• SET EXERCISE
Nothing but the lines from the top of the data to the line holding "CT=coll('tuft',[make_tuft(90+k) for k" should be printed, word for word and both ends included; leave the pictures out.
%%
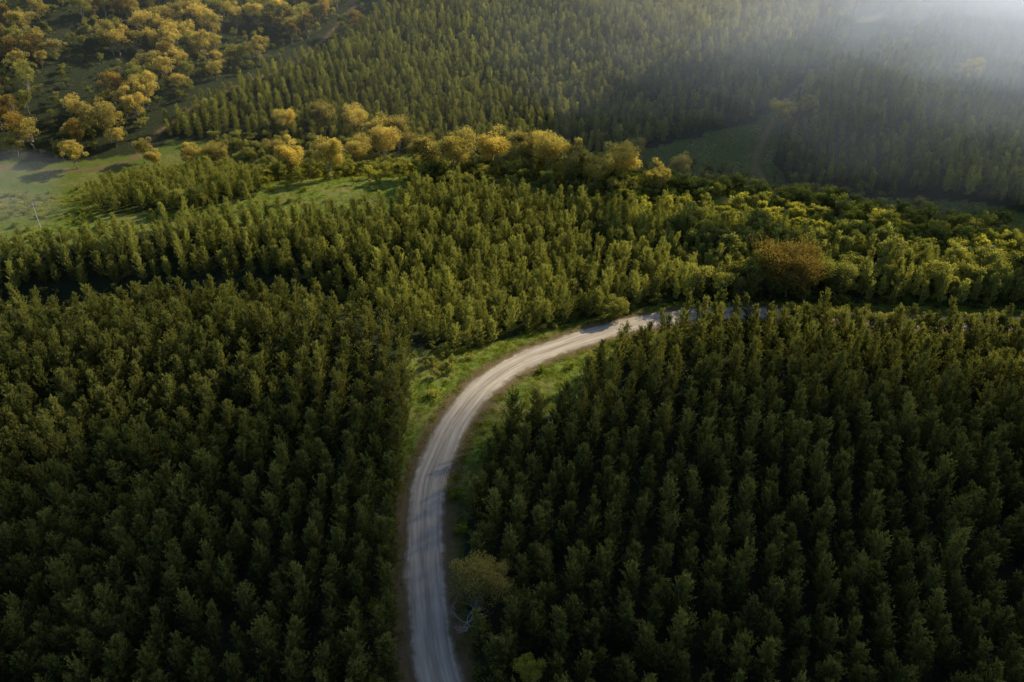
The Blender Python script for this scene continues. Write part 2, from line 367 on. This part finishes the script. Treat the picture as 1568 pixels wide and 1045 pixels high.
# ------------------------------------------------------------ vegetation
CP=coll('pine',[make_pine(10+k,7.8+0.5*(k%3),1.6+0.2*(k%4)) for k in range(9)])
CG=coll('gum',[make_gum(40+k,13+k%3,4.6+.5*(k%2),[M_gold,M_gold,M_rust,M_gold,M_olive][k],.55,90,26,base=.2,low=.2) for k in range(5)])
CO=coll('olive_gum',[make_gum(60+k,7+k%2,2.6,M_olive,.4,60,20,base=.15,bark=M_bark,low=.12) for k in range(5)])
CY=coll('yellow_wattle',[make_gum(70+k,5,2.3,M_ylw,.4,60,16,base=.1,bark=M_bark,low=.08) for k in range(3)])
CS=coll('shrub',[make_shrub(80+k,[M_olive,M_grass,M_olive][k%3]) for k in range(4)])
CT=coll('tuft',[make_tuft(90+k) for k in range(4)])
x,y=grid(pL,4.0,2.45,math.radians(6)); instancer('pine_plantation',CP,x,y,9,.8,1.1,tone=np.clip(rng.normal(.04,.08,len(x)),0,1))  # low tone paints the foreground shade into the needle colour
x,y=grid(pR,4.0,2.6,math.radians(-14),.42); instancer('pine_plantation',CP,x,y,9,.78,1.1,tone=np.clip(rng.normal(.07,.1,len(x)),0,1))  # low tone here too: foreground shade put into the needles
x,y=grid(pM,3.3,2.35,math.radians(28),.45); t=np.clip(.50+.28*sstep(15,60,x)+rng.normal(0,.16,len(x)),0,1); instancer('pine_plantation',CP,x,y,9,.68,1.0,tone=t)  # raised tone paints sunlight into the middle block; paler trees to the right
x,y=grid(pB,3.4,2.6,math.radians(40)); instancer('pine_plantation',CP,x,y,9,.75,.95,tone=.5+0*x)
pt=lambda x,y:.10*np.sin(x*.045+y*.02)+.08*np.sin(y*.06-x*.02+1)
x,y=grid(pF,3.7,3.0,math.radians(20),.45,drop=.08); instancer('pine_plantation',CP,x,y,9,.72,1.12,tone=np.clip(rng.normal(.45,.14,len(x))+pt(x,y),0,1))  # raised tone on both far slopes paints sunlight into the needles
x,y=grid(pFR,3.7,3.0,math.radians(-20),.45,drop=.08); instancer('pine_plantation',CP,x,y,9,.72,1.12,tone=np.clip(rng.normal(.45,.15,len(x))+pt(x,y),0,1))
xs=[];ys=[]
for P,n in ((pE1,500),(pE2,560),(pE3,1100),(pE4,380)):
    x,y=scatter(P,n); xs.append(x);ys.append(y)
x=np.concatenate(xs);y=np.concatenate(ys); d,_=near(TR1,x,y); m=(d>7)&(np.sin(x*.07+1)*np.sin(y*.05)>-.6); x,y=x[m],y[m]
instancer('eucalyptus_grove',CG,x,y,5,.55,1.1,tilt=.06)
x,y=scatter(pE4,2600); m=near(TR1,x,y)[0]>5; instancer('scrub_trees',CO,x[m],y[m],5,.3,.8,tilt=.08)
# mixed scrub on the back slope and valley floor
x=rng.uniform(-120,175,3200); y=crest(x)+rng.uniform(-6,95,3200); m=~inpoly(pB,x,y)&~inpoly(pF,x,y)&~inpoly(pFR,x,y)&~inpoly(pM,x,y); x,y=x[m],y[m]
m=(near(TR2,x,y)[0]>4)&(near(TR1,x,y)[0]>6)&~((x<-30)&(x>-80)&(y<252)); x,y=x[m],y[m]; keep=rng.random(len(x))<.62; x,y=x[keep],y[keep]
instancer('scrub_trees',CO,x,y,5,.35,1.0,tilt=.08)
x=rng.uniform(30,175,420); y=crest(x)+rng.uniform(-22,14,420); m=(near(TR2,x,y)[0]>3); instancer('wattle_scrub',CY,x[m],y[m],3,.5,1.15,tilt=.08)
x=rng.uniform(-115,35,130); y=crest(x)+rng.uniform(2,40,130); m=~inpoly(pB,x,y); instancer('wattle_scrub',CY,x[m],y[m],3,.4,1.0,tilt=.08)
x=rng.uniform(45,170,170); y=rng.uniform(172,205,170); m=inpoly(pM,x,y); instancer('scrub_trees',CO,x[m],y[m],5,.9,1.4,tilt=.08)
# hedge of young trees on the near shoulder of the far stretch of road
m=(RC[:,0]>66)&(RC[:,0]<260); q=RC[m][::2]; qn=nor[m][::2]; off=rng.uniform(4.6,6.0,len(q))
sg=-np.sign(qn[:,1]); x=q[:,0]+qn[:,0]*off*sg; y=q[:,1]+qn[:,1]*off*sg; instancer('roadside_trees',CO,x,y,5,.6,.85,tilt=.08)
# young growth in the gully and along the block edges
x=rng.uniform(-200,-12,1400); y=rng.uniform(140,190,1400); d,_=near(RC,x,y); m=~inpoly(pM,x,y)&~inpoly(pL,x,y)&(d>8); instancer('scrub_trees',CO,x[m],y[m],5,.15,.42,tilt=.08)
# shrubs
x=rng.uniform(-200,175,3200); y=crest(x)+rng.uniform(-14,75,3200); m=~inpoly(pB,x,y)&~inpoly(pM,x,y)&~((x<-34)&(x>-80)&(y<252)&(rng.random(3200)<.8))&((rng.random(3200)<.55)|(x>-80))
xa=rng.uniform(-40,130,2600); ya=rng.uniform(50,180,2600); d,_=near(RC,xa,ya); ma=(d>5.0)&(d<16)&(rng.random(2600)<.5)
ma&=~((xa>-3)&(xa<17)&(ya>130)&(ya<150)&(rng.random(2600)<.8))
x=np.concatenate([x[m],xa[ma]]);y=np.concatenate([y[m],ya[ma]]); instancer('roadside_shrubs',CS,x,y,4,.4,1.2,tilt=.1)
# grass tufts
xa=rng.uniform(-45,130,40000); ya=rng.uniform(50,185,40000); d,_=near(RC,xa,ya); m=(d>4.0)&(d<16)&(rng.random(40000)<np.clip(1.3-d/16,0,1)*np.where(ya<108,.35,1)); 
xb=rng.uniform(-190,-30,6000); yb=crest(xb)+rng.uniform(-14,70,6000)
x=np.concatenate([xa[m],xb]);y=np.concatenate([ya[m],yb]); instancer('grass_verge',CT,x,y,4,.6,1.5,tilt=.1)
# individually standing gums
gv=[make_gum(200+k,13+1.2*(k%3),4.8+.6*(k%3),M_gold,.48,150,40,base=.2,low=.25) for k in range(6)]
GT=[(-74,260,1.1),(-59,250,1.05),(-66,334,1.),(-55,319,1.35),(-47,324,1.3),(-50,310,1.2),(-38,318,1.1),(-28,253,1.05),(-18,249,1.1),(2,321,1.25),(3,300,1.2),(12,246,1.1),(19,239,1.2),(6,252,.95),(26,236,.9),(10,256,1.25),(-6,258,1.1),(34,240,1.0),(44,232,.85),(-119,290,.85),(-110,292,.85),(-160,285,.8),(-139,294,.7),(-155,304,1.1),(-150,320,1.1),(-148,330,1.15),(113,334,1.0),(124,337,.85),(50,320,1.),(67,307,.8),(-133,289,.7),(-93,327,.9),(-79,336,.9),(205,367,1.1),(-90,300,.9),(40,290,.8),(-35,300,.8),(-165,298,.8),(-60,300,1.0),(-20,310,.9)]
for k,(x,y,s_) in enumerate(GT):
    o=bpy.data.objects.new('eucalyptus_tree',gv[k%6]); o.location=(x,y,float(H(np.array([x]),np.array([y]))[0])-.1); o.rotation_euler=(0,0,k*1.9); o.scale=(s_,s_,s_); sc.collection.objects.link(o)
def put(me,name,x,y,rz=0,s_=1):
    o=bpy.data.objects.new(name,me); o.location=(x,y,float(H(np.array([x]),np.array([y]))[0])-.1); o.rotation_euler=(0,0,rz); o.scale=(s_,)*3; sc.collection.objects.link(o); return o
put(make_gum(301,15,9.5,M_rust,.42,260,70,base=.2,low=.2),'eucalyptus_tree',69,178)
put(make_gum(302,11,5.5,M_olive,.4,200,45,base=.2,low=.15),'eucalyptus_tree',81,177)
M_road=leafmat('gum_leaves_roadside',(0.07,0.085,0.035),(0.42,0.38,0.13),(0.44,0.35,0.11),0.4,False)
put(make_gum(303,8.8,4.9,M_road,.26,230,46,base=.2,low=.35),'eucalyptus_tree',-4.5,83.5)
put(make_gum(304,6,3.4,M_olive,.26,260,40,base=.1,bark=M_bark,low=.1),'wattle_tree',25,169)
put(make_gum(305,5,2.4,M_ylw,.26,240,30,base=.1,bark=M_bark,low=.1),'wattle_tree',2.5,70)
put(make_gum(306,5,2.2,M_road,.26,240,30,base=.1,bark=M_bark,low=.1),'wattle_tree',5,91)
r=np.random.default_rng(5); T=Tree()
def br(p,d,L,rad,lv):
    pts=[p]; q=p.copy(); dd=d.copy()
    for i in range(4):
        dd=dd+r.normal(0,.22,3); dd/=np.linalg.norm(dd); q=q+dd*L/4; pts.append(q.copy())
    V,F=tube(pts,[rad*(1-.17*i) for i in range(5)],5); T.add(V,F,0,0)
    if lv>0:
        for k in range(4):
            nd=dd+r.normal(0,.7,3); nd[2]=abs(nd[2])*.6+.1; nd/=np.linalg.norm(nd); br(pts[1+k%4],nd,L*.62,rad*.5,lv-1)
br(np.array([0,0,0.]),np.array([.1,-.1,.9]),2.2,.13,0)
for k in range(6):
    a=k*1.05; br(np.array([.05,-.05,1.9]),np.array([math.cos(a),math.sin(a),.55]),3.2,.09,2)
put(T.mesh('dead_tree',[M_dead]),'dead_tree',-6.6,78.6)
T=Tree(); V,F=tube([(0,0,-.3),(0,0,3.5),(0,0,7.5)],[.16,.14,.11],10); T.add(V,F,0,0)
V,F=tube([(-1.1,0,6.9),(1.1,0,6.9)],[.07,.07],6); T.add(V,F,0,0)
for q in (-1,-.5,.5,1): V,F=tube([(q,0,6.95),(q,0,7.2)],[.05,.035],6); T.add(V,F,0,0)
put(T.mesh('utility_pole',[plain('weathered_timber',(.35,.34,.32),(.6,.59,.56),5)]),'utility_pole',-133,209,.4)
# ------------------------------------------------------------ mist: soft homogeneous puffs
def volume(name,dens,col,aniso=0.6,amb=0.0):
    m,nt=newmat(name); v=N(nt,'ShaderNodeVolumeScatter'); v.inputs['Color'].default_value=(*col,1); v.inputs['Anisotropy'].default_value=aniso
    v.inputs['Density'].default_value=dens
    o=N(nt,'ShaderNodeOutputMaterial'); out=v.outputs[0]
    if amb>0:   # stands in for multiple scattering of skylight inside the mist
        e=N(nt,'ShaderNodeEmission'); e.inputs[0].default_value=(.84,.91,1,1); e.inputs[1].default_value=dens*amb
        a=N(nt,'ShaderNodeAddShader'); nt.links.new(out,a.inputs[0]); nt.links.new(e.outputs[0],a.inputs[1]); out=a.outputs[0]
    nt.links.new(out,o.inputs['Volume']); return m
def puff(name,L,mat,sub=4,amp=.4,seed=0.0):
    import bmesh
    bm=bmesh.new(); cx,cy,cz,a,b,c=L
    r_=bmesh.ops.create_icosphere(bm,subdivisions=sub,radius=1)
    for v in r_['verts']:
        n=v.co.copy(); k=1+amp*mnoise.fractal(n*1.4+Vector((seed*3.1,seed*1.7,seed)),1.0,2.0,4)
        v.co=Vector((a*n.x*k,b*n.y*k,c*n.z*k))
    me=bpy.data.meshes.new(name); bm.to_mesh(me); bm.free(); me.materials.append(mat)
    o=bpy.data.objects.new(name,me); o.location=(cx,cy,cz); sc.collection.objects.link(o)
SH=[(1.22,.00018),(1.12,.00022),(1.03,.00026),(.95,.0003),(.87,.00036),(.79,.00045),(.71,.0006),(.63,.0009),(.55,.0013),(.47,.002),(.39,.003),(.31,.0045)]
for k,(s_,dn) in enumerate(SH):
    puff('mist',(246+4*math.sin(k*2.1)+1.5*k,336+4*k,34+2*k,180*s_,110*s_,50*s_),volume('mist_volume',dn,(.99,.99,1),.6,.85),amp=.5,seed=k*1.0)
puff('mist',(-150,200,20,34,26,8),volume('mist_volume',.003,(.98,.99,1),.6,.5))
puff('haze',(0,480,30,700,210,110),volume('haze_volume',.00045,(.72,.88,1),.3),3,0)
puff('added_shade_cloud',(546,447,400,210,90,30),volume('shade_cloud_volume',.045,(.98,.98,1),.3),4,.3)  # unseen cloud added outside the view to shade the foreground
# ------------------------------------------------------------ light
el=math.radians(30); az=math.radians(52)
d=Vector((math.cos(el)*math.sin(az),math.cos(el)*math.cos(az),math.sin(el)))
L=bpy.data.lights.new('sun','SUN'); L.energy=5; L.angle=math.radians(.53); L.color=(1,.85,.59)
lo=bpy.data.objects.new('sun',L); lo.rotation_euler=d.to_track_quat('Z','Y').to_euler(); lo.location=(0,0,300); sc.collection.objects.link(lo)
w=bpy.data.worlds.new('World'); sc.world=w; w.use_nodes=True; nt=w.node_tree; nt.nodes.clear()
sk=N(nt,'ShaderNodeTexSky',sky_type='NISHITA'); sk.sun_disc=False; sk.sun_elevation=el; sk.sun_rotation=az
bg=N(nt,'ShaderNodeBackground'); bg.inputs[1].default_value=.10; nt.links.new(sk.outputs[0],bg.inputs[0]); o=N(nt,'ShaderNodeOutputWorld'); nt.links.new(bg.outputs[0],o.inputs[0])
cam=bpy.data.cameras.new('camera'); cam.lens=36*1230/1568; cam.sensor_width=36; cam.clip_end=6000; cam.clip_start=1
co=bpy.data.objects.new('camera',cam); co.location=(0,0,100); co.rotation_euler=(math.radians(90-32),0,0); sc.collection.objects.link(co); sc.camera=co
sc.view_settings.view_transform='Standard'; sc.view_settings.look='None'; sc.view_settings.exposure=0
%%
• EXERCISE OUTPUT
The Blender Python script for this scene continues. Write part 2, from line 367 on. This part finishes the script. Treat the picture as 1568 pixels wide and 1045 pixels high.
# ------------------------------------------------------------ vegetation
CP=coll('pine',[make_pine(10+k,7.8+0.5*(k%3),1.6+0.2*(k%4)) for k in range(9)])
CG=coll('gum',[make_gum(40+k,13+k%3,4.6+.5*(k%2),[M_gold,M_gold,M_rust,M_gold,M_olive][k],.55,90,26,base=.2,low=.2) for k in range(5)])
CO=coll('olive_gum',[make_gum(60+k,7+k%2,2.6,M_olive,.4,60,20,base=.15,bark=M_bark,low=.12) for k in range(5)])
CY=coll('yellow_wattle',[make_gum(70+k,5,2.3,M_ylw,.4,60,16,base=.1,bark=M_bark,low=.08) for k in range(3)])
CS=coll('shrub',[make_shrub(80+k,[M_olive,M_grass,M_olive][k%3]) for k in range(4)])
CT=coll('tuft',[make_tuft(90+k) for k in range(4)])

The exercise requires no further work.